REQUEST:
Would you set down every entry shown below, precisely as written?
-----
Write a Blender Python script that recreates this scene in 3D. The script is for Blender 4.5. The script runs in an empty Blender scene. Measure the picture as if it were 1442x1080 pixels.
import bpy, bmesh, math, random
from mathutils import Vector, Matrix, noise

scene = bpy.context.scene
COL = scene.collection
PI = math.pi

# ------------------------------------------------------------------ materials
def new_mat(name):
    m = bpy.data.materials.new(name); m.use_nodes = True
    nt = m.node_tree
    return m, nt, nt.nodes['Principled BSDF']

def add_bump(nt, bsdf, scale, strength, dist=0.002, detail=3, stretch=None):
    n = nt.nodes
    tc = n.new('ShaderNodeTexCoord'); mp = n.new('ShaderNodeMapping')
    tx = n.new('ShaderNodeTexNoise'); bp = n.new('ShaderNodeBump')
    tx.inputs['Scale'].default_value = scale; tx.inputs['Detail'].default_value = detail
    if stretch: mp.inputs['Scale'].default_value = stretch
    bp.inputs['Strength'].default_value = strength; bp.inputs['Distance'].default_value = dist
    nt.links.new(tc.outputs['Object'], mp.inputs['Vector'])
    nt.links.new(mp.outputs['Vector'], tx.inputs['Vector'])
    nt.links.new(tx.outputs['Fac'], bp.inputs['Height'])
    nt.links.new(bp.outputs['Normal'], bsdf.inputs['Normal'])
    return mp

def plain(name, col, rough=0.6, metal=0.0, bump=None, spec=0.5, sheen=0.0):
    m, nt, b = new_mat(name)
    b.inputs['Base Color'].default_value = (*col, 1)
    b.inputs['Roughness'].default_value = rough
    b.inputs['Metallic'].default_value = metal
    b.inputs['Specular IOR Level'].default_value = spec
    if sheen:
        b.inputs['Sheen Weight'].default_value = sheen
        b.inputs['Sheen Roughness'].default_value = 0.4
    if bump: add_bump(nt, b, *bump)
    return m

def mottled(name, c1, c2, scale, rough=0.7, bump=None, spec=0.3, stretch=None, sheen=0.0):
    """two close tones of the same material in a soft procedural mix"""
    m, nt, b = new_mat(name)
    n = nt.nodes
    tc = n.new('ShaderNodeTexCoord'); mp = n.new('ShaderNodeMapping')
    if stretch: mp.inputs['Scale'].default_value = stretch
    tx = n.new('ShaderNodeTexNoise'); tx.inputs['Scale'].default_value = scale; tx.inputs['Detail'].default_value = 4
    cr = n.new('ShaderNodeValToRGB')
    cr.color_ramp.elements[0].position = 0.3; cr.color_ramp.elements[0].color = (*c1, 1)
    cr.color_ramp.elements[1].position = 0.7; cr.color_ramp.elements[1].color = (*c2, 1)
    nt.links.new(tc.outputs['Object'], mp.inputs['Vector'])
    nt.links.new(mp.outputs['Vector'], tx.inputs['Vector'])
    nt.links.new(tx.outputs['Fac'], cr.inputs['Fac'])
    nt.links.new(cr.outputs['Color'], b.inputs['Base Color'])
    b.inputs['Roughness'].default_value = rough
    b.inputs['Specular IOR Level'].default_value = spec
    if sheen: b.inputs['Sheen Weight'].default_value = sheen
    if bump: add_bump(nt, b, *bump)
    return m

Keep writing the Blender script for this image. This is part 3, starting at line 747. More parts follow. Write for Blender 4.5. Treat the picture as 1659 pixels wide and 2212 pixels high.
-----
EXPECTED OUTPUT:
Write a Blender Python script that recreates this scene in 3D. The script is for Blender 4.5. The script runs in an empty Blender scene. Measure the picture as if it were 1442x1080 pixels.
import bpy, bmesh, math, random
from mathutils import Vector, Matrix, noise

scene = bpy.context.scene
COL = scene.collection
PI = math.pi

# ------------------------------------------------------------------ materials
def new_mat(name):
    m = bpy.data.materials.new(name); m.use_nodes = True
    nt = m.node_tree
    return m, nt, nt.nodes['Principled BSDF']

def add_bump(nt, bsdf, scale, strength, dist=0.002, detail=3, stretch=None):
    n = nt.nodes
    tc = n.new('ShaderNodeTexCoord'); mp = n.new('ShaderNodeMapping')
    tx = n.new('ShaderNodeTexNoise'); bp = n.new('ShaderNodeBump')
    tx.inputs['Scale'].default_value = scale; tx.inputs['Detail'].default_value = detail
    if stretch: mp.inputs['Scale'].default_value = stretch
    bp.inputs['Strength'].default_value = strength; bp.inputs['Distance'].default_value = dist
    nt.links.new(tc.outputs['Object'], mp.inputs['Vector'])
    nt.links.new(mp.outputs['Vector'], tx.inputs['Vector'])
    nt.links.new(tx.outputs['Fac'], bp.inputs['Height'])
    nt.links.new(bp.outputs['Normal'], bsdf.inputs['Normal'])
    return mp

def plain(name, col, rough=0.6, metal=0.0, bump=None, spec=0.5, sheen=0.0):
    m, nt, b = new_mat(name)
    b.inputs['Base Color'].default_value = (*col, 1)
    b.inputs['Roughness'].default_value = rough
    b.inputs['Metallic'].default_value = metal
    b.inputs['Specular IOR Level'].default_value = spec
    if sheen:
        b.inputs['Sheen Weight'].default_value = sheen
        b.inputs['Sheen Roughness'].default_value = 0.4
    if bump: add_bump(nt, b, *bump)
    return m

def mottled(name, c1, c2, scale, rough=0.7, bump=None, spec=0.3, stretch=None, sheen=0.0):
    """two close tones of the same material in a soft procedural mix"""
    m, nt, b = new_mat(name)
    n = nt.nodes
    tc = n.new('ShaderNodeTexCoord'); mp = n.new('ShaderNodeMapping')
    if stretch: mp.inputs['Scale'].default_value = stretch
    tx = n.new('ShaderNodeTexNoise'); tx.inputs['Scale'].default_value = scale; tx.inputs['Detail'].default_value = 4
    cr = n.new('ShaderNodeValToRGB')
    cr.color_ramp.elements[0].position = 0.3; cr.color_ramp.elements[0].color = (*c1, 1)
    cr.color_ramp.elements[1].position = 0.7; cr.color_ramp.elements[1].color = (*c2, 1)
    nt.links.new(tc.outputs['Object'], mp.inputs['Vector'])
    nt.links.new(mp.outputs['Vector'], tx.inputs['Vector'])
    nt.links.new(tx.outputs['Fac'], cr.inputs['Fac'])
    nt.links.new(cr.outputs['Color'], b.inputs['Base Color'])
    b.inputs['Roughness'].default_value = rough
    b.inputs['Specular IOR Level'].default_value = spec
    if sheen: b.inputs['Sheen Weight'].default_value = sheen
    if bump: add_bump(nt, b, *bump)
    return m

Keep writing the Blender script for this image. This is part 3, starting at line 747. More parts follow. Write for Blender 4.5. Treat the picture as 1659 pixels wide and 2212 pixels high.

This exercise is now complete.